Will we see transformations at AAR 2019 or 2020 that demonstrate what a 10% emission reduction per annum looks like? Here’s my modest proposal: For 2020, anyone who hails from the bottom 50% of emitter nations gets to attend the AAR, supported by the larger membership. Next in line are those members whose careers have met landmarks including looking for a job, having a panel devoted to your book or work, being untenured, being adjunct, going to your first AAR, going to your last AAR, or participating in a hiring committee. Everyone else stays home, and the AAR plans for 2,000 instead of 8,000 people. An online AAR, the “nearly carbon-zero virtual AAR” would be available using live-streaming and pre-recorded papers, allowing online audiences to attend real time presentations. Those panels that choose to do so can upload their sessions on an AAR virtual community commons for retrieval after delivery.

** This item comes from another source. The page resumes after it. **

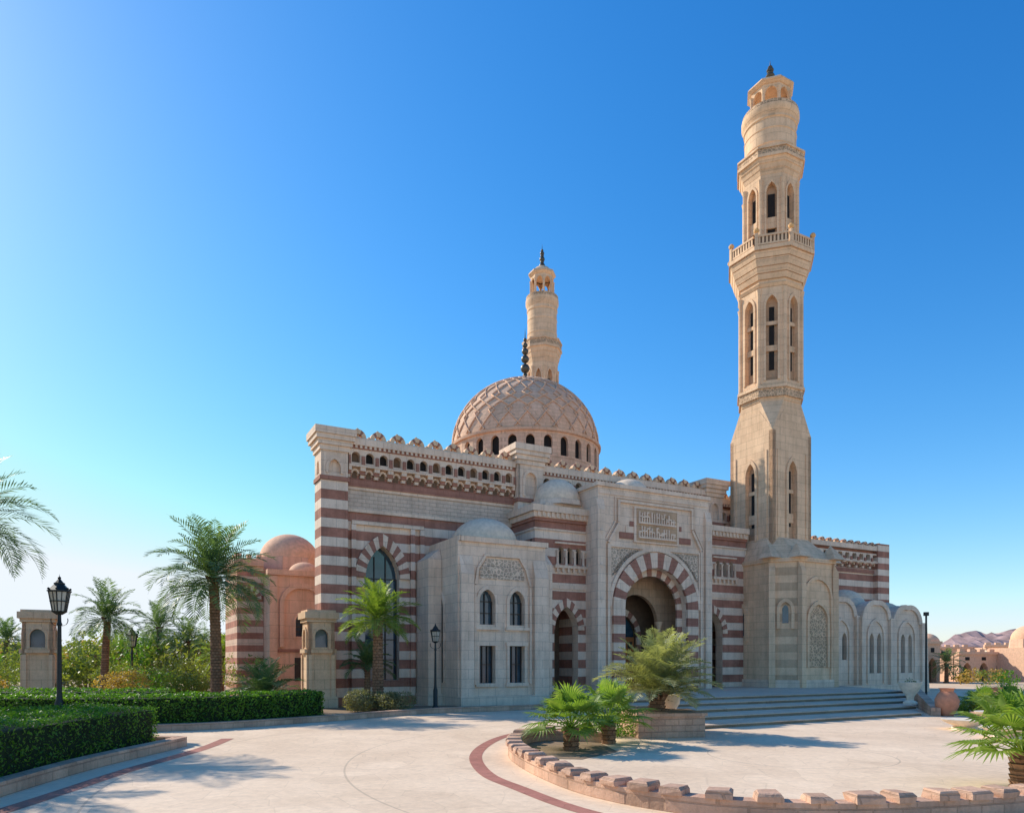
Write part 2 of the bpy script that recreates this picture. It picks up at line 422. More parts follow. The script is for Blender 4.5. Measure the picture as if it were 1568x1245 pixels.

Maya Lin’s multi-media, multi-platform and multi-location project “What is Missing?” is one of my closest companions these days, with her stunning memorials to the sights and sounds that are disappearing. I look at the AAR through her question, and wonder how it will face the accelerating uncertainties of our collective future. Ecologist and Professor Emeritus Guy McPherson says “In the face of extinction, only love remains.” I guess that makes this my love letter to the Annual Meeting. I’ll be missing you.
1 Mitchell Thomashow, The Nine Elements of a Sustainable Campus (Cambridge, MA: The MIT Press, 2016).
2 See Kevin Anderson, “Response to the IPCC 1.5 degree C Special Report,” Manchester Policy Blogs, http://blog.policy.manchester.ac.uk/posts/2018/10/response-to-the-ipcc-1-5c-special-report/, originally posted October 8, 2018. Accessed April 28, 2019.
3 See, for example, Daniel Murphy et al., "Engaging Communities and Climate Change Futures with Multi-Scale, Iterative Scenario Building in the Western United States," Human Organization 75, no.1 (2016): 33–46. Available at https://www.fs.usda.gov/treesearch/pubs/50483.
Mary L. Keller is associate lecturer in philosophy and religious studies at the University of Wyoming; adjunct for African American and diaspora studies. Her ccurrent research draws from Indigenous theorizations of matter’s spirited energy to consider climate change as a feral spirit.